Judaism and anti-Semitism

The Southern Poverty Law Center notes that Taylor is unusual among the radical right in "his lack of anti-Semitism." The Jewish Daily Forward reported that Taylor "has been trying to de-Nazify the movement and draw the white nationalist circle wider to include Jews of European descent. But to many on the far right, taking the Jew-hatred out of white nationalism is like taking the Christ out of Christmas — a sacrilege."

Donald Trump

Taylor supported Donald Trump's presidential campaign, and recorded robocalls to support Trump before the Iowa caucus and New Hampshire primary.

Taylor described Trump's inauguration as "a sign of rising white consciousness". In a May 2017 CNN interview with Sara Sidner, Taylor said that he supported Donald Trump's election as President "because the effects of his policy would be to reduce the dispossession of Whites, that is, to slow the process whereby Whites become the minority in the United-States."

A spokesperson told CNN that the candidate "disavows all Super PACs offering their support and continues to do so." Donald Trump, when asked about the robocalls in an interview with CNN, responded "I would disavow that, but I will tell you people are extremely angry.”

Reception

The Southern Poverty Law Center describes Taylor as "a courtly presenter of ideas that most would describe as crudely white supremacist—a kind of modern-day version of the refined but racist colonialist of old."

Mark Potok and Heidi Beirich, writers in the Intelligence Report (a publication of the Southern Poverty Law Center), have written that "Jared Taylor is the cultivated, cosmopolitan face of white supremacy.
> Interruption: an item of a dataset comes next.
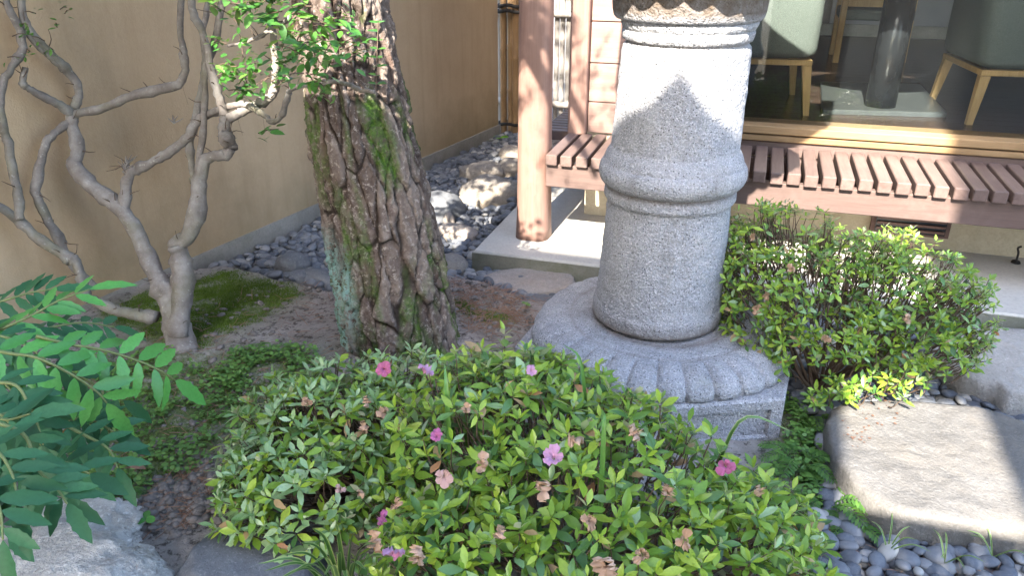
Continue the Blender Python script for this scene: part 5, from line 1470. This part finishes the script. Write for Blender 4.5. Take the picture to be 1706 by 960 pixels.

He is the guy who is providing the intellectual heft, in effect, to modern-day Klansmen." They have also stated that "American Renaissance has become increasingly important over the years, bringing a measure of intellectualism and seriousness to the typically thug-dominated world of white supremacy".

A 2005 feature in the Pittsburgh Post-Gazette described Taylor as "a racist in the guise of expert".

His online magazine, American Renaissance, has been described as a white supremacist publication and a "forum for writers disparaging the abilities of minorities".